Pozner begins at six minutes, and he is riveting! He covers half a century of the political and diplomatic relationship between the United States and the Soviet Union, later Russia, and does it in a manner that I find spell-binding.

Objectively I like the balance that he applies to what he says. His French/Russian/American background seems to hold him between opinion camps. Actually, as he is regularly citing chapter and verse of incidents that he recounts, there seems little actual opinion in what he says – and when there is he declares it.

Subjectively I like his view concerning the respective peoples as distinct from their political and diplomatic representatives. The people seem more eager to get on with each other than their representatives seem able. There are telling examples of this at 13:00 and more tellingly at 36:50 when he quotes – of all people – Hermann Göring.

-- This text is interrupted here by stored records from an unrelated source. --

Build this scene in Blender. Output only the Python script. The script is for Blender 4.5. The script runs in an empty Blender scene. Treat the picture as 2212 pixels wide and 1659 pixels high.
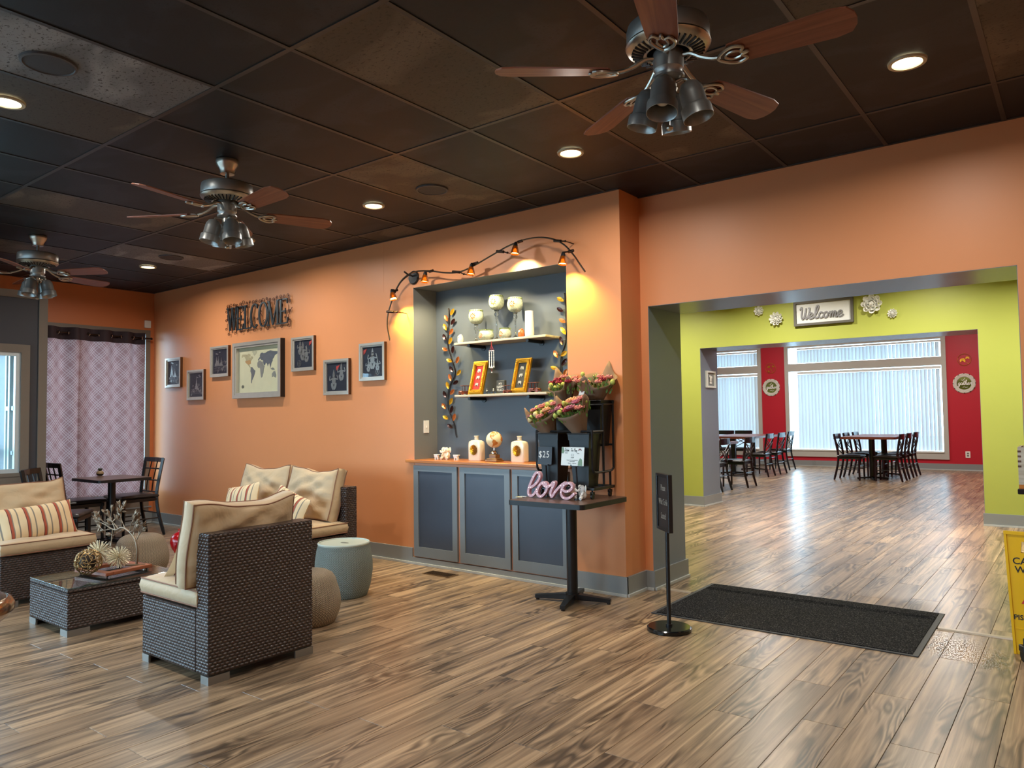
import bpy, math, random
from mathutils import Vector, Matrix, Euler
random.seed(7)
PI = math.pi
S = bpy.context.scene
COL = S.collection
# ------------------------------------------------------------------ camera
W_, H_, F_ = 2212.0, 1659.0, 1596.9
CAM = Vector((2.1287, -1.9595, 1.3000))
RX = Vector((0.79085892, 0.61186058, -0.01299182))
RY = Vector((-0.03672512, 0.02625732, -0.99898039))
RZ = Vector((-0.61089559, 0.79052968, 0.04323649))
cd = bpy.data.cameras.new('camera'); cam = bpy.data.objects.new('camera', cd); COL.objects.link(cam)
cd.sensor_width = 36.0; cd.lens = F_ / W_ * 36.0; cd.clip_start = 0.05; cd.clip_end = 200
m3 = Matrix((RX, -RY, -RZ)).transposed()
cam.matrix_world = Matrix.Translation(CAM) @ m3.to_4x4()
S.camera = cam
def _ray(px, py): return RX*((px-W_/2)/F_) + RY*((py-H_/2)/F_) + RZ
def onY(px, py, y):      # measured point of the photograph on the vertical plane y = const
    d = _ray(px, py); return CAM + d*((y-CAM.y)/d.y)
def onX(px, py, x):
    d = _ray(px, py); return CAM + d*((x-CAM.x)/d.x)
def onZ(px, py, z):
    d = _ray(px, py); return CAM + d*((z-CAM.z)/d.z)
# ------------------------------------------------------------------ sky, exposure
wd = bpy.data.worlds.new('sky'); S.world = wd; wd.use_nodes = True
nt = wd.node_tree; bg = nt.nodes['Background']
bg.inputs[0].default_value = (0.54, 0.79, 1.0, 1); bg.inputs[1].default_value = 12.0
S.view_settings.view_transform = 'Standard'; S.view_settings.look = 'None'
S.view_settings.gamma = 1.0; S.view_settings.use_curve_mapping = False
S.view_settings.exposure = 0.2
S.cycles.use_denoising = True
S.cycles.max_bounces = 9; S.cycles.diffuse_bounces = 5; S.cycles.glossy_bounces = 4
S.cycles.transmission_bounces = 6; S.cycles.transparent_max_bounces = 8
S.cycles.caustics_reflective = False; S.cycles.caustics_refractive = False
S.cycles.sample_clamp_indirect = 6.0
CE = 2.944      # ceiling height
DOWN_W, DOWN_C = 19.0, (1.0, 0.94, 0.86)
lights = []
def area(name, loc, rot, sx, sy, power, color, shape='RECTANGLE', spread=PI, portal=False):
    l = bpy.data.lights.new(name, 'AREA'); l.shape = shape; l.size = sx
    if shape in ('RECTANGLE', 'ELLIPSE'): l.size_y = sy
    l.energy = power; l.color = color; l.spread = spread
    o = bpy.data.objects.new(name, l); o.location = loc; o.rotation_euler = rot; COL.objects.link(o)
    if portal: l.cycles.is_portal = True
    return o
# daylight portals (they only guide the sky's light through the window openings)
area('window_portal', (-7.5, -3.2, 1.45), (0, -PI/2, 0), 2.3, 3.6, 1, (1, 1, 1), portal=True)
area('window_portal', (-7.5, 1.8, 1.4), (0, -PI/2, 0), 2.0, 1.8, 1, (1, 1, 1), portal=True)
area('window_portal', (-7.5, 0.0, 1.4), (0, -PI/2, 0), 2.0, 1.6, 1, (1, 1, 1), portal=True)
area('window_portal', (-3.95, -5.7, 1.48), (PI/2, 0, 0), 5.8, 1.8, 1, (1, 1, 1), portal=True)
area('window_portal', (-1.95, 16.85, 1.6), (-PI/2, 0, 0), 3.3, 2.6, 1, (1, 1, 1), portal=True)
area('window_portal', (-5.6, 16.85, 1.6), (-PI/2, 0, 0), 2.9, 2.6, 1, (1, 1, 1), portal=True)
# ------------------------------------------------------------------ materials
def lin(c): return tuple((v/12.92 if v <= .04045 else ((v+.055)/1.055)**2.4) for v in [x/255 for x in c])
MATS = {}
class NT:
    def __init__(s, name):
        s.m = bpy.data.materials.new(name); s.m.use_nodes = True; s.t = s.m.node_tree
        s.b = s.t.nodes['Principled BSDF']; s.out = s.t.nodes['Material Output']
    def n(s, typ, **k):
        nd = s.t.nodes.new(typ)
        for a, v in k.items():
            if a == 'inp':
                for i, x in v.items():
                    if hasattr(x, 'links') or isinstance(x, bpy.types.NodeSocket): s.t.links.new(x, nd.inputs[i])
                    else: nd.inputs[i].default_value = x
            else: setattr(nd, a, v)
        return nd
    def math(s, op, a, b=None, c=None):
        nd = s.t.nodes.new('ShaderNodeMath'); nd.operation = op
        for i, x in enumerate((a, b, c)):
            if x is None: continue
            if isinstance(x, bpy.types.NodeSocket): s.t.links.new(x, nd.inputs[i])
            else: nd.inputs[i].default_value = x
        return nd.outputs[0]
    def link(s, a, b): s.t.links.new(a, b)
    def mix(s, fac, a, b, mode='MIX'):
        nd = s.t.nodes.new('ShaderNodeMix'); nd.data_type = 'RGBA'; nd.blend_type = mode
        for i, x in ((0, fac), (6, a), (7, b)):
            if isinstance(x, bpy.types.NodeSocket): s.t.links.new(x, nd.inputs[i])
            else: nd.inputs[i].default_value = x if i == 0 else tuple(x)+(1,)
        return nd.outputs[2]
    def ramp(s, fac, stops, interp='LINEAR'):
        nd = s.t.nodes.new('ShaderNodeValToRGB'); cr = nd.color_ramp; cr.interpolation = interp
        while len(cr.elements) > 1: cr.elements.remove(cr.elements[-1])
        for i, (p, c) in enumerate(stops):
            e = cr.elements[0] if i == 0 else cr.elements.new(p)
            e.position = p; e.color = tuple(c)+(1,)
        s.t.links.new(fac, nd.inputs[0]); return nd.outputs[0]
    def bump(s, h, strength=.3, dist=.01):
        nd = s.n('ShaderNodeBump', inp={'Height': h, 'Strength': strength, 'Distance': dist})
        s.link(nd.outputs[0], s.b.inputs['Normal']); return nd
    def obj(s):
        return s.n('ShaderNodeTexCoord').outputs['Object']
    def noise(s, vec, scale, detail=3, rough=.5, dist=0.0):
        nd = s.n('ShaderNodeTexNoise', inp={'Scale': scale, 'Detail': detail, 'Roughness': rough, 'Distortion': dist})
        if vec is not None: s.link(vec, nd.inputs['Vector'])
        return nd.outputs[0]
    def scale(s, vec, v):
        nd = s.n('ShaderNodeVectorMath', operation='MULTIPLY'); s.link(vec, nd.inputs[0]); nd.inputs[1].default_value = v
        return nd.outputs[0]
    def sep(s, vec):
        nd = s.n('ShaderNodeSeparateXYZ'); s.link(vec, nd.inputs[0]); return nd.outputs
    def done(s, col=None, rough=None, metal=None, spec=None, **k):
        b = s.b
        if col is not None:
            if isinstance(col, bpy.types.NodeSocket): s.link(col, b.inputs['Base Color'])
            else: b.inputs['Base Color'].default_value = tuple(col)+(1,)
        if rough is not None:
            if isinstance(rough, bpy.types.NodeSocket): s.link(rough, b.inputs['Roughness'])
            else: b.inputs['Roughness'].default_value = rough
        if metal is not None: b.inputs['Metallic'].default_value = metal
        if spec is not None: b.inputs['Specular IOR Level'].default_value = spec
        for a, v in k.items(): b.inputs[a.replace('_', ' ')].default_value = v
        return s.m
def M(name, rgb, rough=.5, metal=0.0, var=.08, scale=6.0, bump=0.0, bscale=80.0, spec=.5, **k):
    """paint / plastic / metal with a little procedural tonal variation and relief"""
    if name in MATS: return MATS[name]
    t = NT(name); o = t.obj(); c = lin(rgb)
    n = t.noise(o, scale, 3)
    col = t.mix(n, [max(0, x*(1-var)) for x in c], [min(1, x*(1+var)) for x in c])
    if bump: t.bump(t.noise(o, bscale, 2), bump, .004)
    MATS[name] = t.done(col, rough, metal, spec, **k); return MATS[name]
def emit(name, rgb, st):
    if name in MATS: return MATS[name]
    t = NT(name); t.b.inputs['Base Color'].default_value = (.8, .8, .8, 1)
    t.b.inputs['Emission Color'].default_value = lin(rgb)+(1,); t.b.inputs['Emission Strength'].default_value = st
    MATS[name] = t.m; return t.m
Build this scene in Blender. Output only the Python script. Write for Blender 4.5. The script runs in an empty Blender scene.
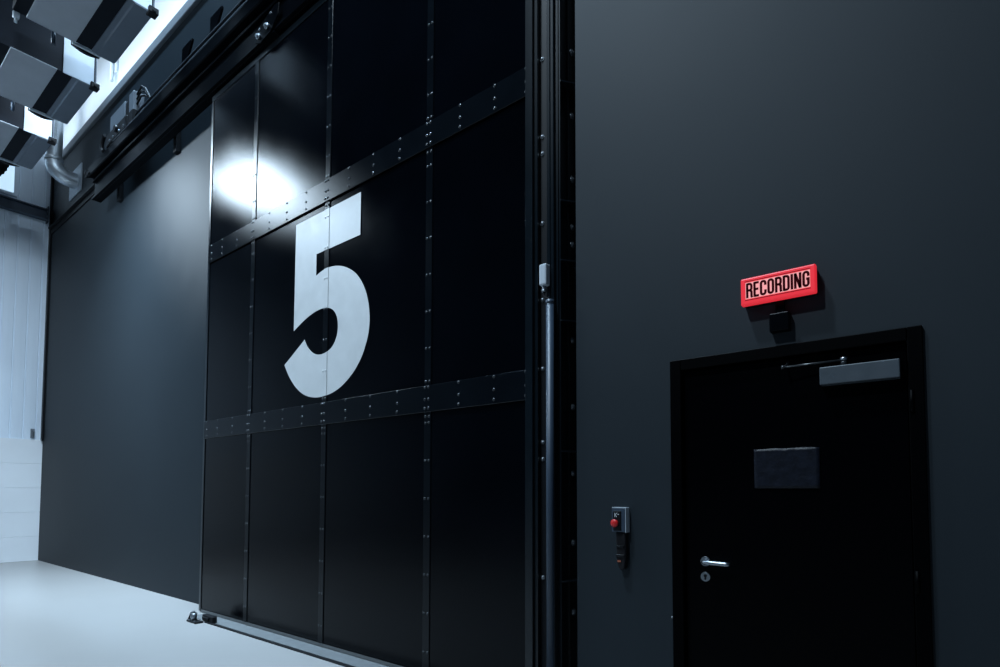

I also share his lamenting of the plummeting standards of balance in the mainstream news media. Had this speech been made today I bet he would have bracketed Big Tech in his comments.

The speech ends at forty minutes, and he sits with the host to receive questions which, with their answers, last more than an hour. It is not that there are so many questions but that they are so searching. Most of the questioners at this U.S. university audience turn out to be either Russian or from Eastern Europe, and he seems delighted to field an informed interrogation. At 1:38:30 he gets to dig at the mainstream media in both nations, and 1:44:00 – shortly before the end – he gets questioned on a matter he has obviously expected, and in which I as a Brit have a particular interest. Only a few months earlier Sergei Skripal and his daughter Yulia had been poisoned in Salisbury, England. What he has to say about that is worth waiting for.